During the operation, CH-46 Sea Knight and CH-53 Sea Stallion helicopters carried civilians from the capital city, Freetown, to the Kearsarge, 20 miles offshore. Rebel forces made no attempt to disrupt the evacuation, officials said. U.S. officials later moved evacuees from the Kearsarge to Conakry, Guinea, about 100 miles northwest of Freetown, for transportation to final destinations.

Marine Col. Sam Helland, commander of the joint task force and 22nd Marine Expeditionary Unit, said the mission was an example of America's ability to project power from the sea. "Our noncombatant operation today demonstrated the flexibility and the tremendous capability of the Marine expeditionary unit/amphibious readiness group team," Helland said after more than 85 sorties the first day.

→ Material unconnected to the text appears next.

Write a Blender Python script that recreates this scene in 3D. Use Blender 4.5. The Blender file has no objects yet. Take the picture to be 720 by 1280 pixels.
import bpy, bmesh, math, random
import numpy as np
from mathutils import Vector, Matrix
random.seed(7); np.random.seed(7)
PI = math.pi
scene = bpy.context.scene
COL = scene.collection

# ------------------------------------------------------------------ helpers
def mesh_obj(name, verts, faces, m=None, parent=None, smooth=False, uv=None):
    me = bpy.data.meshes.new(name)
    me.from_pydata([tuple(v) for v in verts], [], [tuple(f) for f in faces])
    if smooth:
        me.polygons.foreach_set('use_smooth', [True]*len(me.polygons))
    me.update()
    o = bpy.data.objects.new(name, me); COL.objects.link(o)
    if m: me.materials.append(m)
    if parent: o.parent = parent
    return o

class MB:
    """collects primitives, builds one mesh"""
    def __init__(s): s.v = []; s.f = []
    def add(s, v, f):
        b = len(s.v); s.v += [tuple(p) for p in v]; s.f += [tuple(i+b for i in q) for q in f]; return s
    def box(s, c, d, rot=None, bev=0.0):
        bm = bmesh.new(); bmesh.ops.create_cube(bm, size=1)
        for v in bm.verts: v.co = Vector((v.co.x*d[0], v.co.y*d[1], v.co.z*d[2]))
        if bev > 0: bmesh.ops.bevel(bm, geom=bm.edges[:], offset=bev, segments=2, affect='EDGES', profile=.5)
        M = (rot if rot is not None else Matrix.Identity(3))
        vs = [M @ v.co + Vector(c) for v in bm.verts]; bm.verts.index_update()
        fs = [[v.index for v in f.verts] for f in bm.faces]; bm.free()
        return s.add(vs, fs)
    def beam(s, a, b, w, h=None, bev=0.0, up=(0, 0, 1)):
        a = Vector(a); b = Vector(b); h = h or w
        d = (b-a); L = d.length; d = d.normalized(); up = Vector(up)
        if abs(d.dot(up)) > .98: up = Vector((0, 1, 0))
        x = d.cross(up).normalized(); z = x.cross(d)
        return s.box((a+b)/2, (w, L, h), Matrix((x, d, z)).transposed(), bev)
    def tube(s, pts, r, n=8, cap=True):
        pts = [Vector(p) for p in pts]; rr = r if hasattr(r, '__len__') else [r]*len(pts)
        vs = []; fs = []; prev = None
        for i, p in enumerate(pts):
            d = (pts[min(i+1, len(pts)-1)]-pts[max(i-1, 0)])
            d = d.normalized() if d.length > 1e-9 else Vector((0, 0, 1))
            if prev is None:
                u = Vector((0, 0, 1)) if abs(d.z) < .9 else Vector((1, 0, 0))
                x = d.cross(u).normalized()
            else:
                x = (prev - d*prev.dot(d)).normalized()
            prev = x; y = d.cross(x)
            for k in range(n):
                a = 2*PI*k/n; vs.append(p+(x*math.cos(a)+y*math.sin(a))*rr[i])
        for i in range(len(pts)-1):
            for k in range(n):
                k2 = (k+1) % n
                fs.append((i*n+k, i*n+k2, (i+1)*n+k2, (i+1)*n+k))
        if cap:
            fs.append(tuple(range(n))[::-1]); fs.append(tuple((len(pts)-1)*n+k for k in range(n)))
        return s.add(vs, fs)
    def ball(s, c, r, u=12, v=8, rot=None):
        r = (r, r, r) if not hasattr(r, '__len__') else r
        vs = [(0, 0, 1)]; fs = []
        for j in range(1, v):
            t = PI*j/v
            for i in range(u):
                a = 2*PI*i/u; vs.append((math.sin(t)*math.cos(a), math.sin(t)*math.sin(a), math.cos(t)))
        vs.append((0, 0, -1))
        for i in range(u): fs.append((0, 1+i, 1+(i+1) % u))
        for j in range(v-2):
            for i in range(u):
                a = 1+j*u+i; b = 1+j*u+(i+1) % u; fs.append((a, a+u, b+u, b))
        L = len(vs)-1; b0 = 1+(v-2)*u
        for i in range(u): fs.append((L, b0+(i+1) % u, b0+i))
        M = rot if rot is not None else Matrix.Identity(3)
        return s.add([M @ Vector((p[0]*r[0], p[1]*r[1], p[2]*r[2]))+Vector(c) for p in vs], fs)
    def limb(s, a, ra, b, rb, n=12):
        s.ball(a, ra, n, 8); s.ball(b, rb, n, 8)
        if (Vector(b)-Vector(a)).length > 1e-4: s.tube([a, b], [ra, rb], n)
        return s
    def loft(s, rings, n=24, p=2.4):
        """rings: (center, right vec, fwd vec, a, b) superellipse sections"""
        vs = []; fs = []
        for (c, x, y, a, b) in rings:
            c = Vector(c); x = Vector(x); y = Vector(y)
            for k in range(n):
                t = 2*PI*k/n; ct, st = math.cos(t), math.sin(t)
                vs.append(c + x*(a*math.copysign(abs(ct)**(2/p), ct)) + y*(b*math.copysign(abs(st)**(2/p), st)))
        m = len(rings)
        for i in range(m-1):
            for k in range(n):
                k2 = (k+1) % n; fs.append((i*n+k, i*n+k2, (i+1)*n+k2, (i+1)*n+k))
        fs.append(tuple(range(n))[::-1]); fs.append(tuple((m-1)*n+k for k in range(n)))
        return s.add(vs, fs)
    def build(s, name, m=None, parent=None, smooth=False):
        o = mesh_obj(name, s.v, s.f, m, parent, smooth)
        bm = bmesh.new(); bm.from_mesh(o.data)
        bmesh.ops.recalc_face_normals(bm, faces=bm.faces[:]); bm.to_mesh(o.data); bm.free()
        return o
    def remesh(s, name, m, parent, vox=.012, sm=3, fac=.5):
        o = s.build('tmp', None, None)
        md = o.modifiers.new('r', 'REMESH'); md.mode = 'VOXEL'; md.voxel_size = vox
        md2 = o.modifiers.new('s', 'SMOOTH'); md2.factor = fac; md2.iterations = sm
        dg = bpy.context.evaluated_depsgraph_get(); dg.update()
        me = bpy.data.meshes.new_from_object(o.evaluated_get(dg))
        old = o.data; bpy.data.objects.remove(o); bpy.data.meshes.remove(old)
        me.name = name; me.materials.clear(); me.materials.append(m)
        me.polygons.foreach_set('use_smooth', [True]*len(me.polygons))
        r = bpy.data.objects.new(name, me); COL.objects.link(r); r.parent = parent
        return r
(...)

The operation, dubbed Noble Obelisk, began when State Department officials requested an evacuation after rebellious military forces moved into Freetown May 25. The coup toppled Sierra Leone's first democratically elected government in three decades, the officials said.

While the rebels did not target Americans, U.S. officials were concerned about risks from sporadic gunfire, a DoD spokesman said. Two apparently stray rocket-propelled grenades damaged the American Embassy, which was closed May 30. Marine embassy guards moved aboard the Kearsarge, officials said.

U.S. European Command deployed the Kearsarge with its crew of 1,305 and the 1,200-member 22nd Marine Expeditionary Unit. About 200 Marines went ashore to secure an evacuation zone, officials said. An 11-man team from the 3rd Special Forces Group of Fort Bragg, N.C., coincidentally in Freetown to conduct leadership training, also helped people to safety.

After the operation, the Kearsarge headed for the Mediterranean for a six-month deployment with the 6th Fleet's USS John F. Kennedy Carrier Battle Group/Amphibious Readiness Group.

The Kearsarge is based in Norfolk, Va.; the 22nd Marine Expeditionary Unit is based at Camp Lejeune, N.C.